On each side of the fence, murals painted on the walls told drastically different stories about the history of Hebron and the condition of those who live there. On the Jewish side, paintings of Talmudic-era Jews describe a Jewish return to Hebron and modern Arab attacks on Jews. On the Palestinian side, the graffiti on the buildings accuses Jews of stealing Palestinian land. In the middle, separating those on one side of the fence from those on the other, are the Israeli soldiers, mostly young men in their twenties.

In talking with both Jewish and Arab residents of Hebron, I became more convinced than ever of the importance of an organization that brings all three of these disparate factions of Israeli society – Palestinians, Jews, and soldiers – under one democratic umbrella. In fact, in 2010 alone, ACRI spoke out on behalf of all three: religious Jews, Palestinian Arabs and the Israeli army.

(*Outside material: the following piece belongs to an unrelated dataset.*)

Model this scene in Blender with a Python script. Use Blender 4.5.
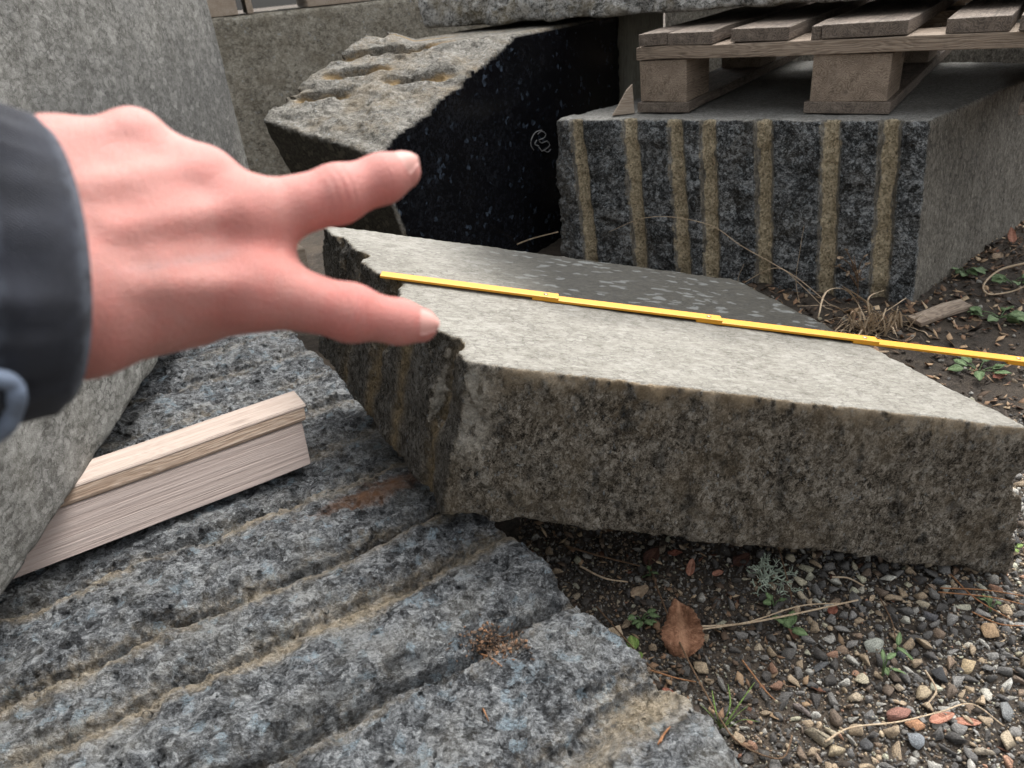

ACRI’s defense of the right to counsel, essential to any democracy, is illustrative. In May of this year, ACRI appealed to Israel’s Attorney-General in the case of Amir Makhoul, an Arab activist in Israel accused of meeting with Hezbollah, the Lebanese militant group. Makhoul, the director of an Arab charity, was detained for over ten days without being permitted to meet with his lawyer. ACRI’s response was unequivocal, writing in its appeal to the Attorney-General that “A suspect’s right to meet with a lawyer is a basic constitutional right, serving as a critical guarantee that his or her investigation is fair and that due process rights are protected.”

Compare Makhoul’s case with that of Chaim Pearlman, a Jewish activist. In July, Mr. Pearlman was arrested on suspicion of murdering four Palestinians. Like Makhoul, Mr. Pearlman was arrested and denied the right to meet with his lawyer. ACRI, again appealing to the Attorney-General, did not waver in its commitment to constitutional principles. Advocating on Pearlman’s behalf, ACRI asserted, “The right of a suspect to meet with a lawyer is a basic constitutional right, one that guarantees a fair investigation and that [promotes] the safeguarding of the detainees’ rights…Furthermore, preventing a meeting with a lawyer…creates a substantial risk for eliciting false confessions and as a result, distorted justice.”

Finally, in June ACRI came to the defense of a film supporting the Israeli army, at a time when the army was perhaps at the nadir of its popularity. In the aftermath of the “Freedom Flotilla” incident, an American-Israeli commentator made a parody entitled “We Con the World,” insinuating that the motivations of the members of the flotilla were dishonest and therefore that the Israeli army’s actions were justified. YouTube quickly pulled the video on alleged copyright grounds, to which ACRI responded that the video was within the legal parameters of “fair use,” and that “freedom of expression also applies to satire and parody, and these formats must be protected both online and offline.”

It is the presence of fundamental differences that make a balanced position on basic civil rights issues a prerequisite to both a functioning Israeli democracy and a resolution of the Arab-Israeli conflict. The Makhoul and Pearlman cases, as well as the YouTube controversy, reflect ACRI’s much-needed insistence on democratic equality within a complex environment of extreme conflict and difficult political choices. ACRI’s equality-centric approach is modeled directly from the American Civil Liberties Union, which has in turn called ACRI “our sister organization.” Those truly interested in forging a viable, democratic Israel should recognize that democratic principles are fundamentally impartial. The same rights must protect both Arabs and Jews. It is the only option for the Middle East’s strongest yet most beleaguered democracy.